Why the Zimbabwe opposition parties coalition might fail

What does it say about the vociferous opposition party that it now says it is prepared to stand alongside a former ZANU-PF stalwart and vice-president? How will its supporters react?

In Zimbabwe, however, there are added complications arising from the fact that the hostile political climate also stretches to relations between some opposition parties. The MDC-T, for example, has used polarising rhetoric not just to condemn the ruling party, but also to criticise the opposition groups that emerged from a split in 2005. Tsvangirai’s faction branded this MDC breakaway as “sell outs” and “traitors”.

This rhetoric made attempts at a rapprochement in 2008 and 2013 more difficult. It will also make joining forces trickier ahead of 2018, especially given that many opposition groups have splintered even further since then. The PDP, for example, is the result of another split in the MDC-T from when Tendai Biti walked out in 2014. And the ZRD is the result of fissure in the PDP.

It can be difficult to build stable and effective structures when so many bridges have been burned.

The main hurdle at which most opposition coalitions fall is in picking its leader. This contest is often keenly fought, particularly since the benefits of the presidency are so great in most African countries.

The decision of who should be the figurehead is least contentious when there are recent and reliable indicators of party strength, such as the results of parliamentary by-elections. With this data, it is more straightforward to work out which candidate has the most recognition and support.

However, this kind of information doesn’t guarantee an easy process. In Zambia, for example, the opposition UPND won a series of unexpected by-elections victories between 2011 and 2016. Its candidate Hakainde Hichilema also garnered 46.7% of the vote in the 2015 presidential by-election, losing by just 27 000 votes.

Nevertheless in 2016, when the UPND tried to form a coalition with opposition leader Edith Nawakwi – who got 0.9% in 2015 – Nawakwi insisted that she should lead the alliance. She said that she had supported Hichilema in a 2006 coalition and that now it was his turn to support her. The parties went their separate ways.

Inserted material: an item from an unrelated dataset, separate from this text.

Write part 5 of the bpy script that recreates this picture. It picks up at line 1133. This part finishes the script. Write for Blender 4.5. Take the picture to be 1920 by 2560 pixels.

In Uganda 2016, the choice of who should head up the coalition was also a source of disagreement and ended up breaking apart the alliance. In this instance, the uncertainty over the relative popularity of the two potential candidates made it harder to judge who would be the best-placed candidate.

The FDC’s Kizza Besigye had the broadest national reach and most organised structures, but had not surpassed 37% in three previous presidential runs. Meanwhile, former PM Mbabazi was an unknown quantity as an opposition figure, but was well-known nationally and had insider knowledge about the ruling party’s election strategies. When Mbabazi was chosen, the FDC refused to back him and left, leading to the breakdown of the coalition.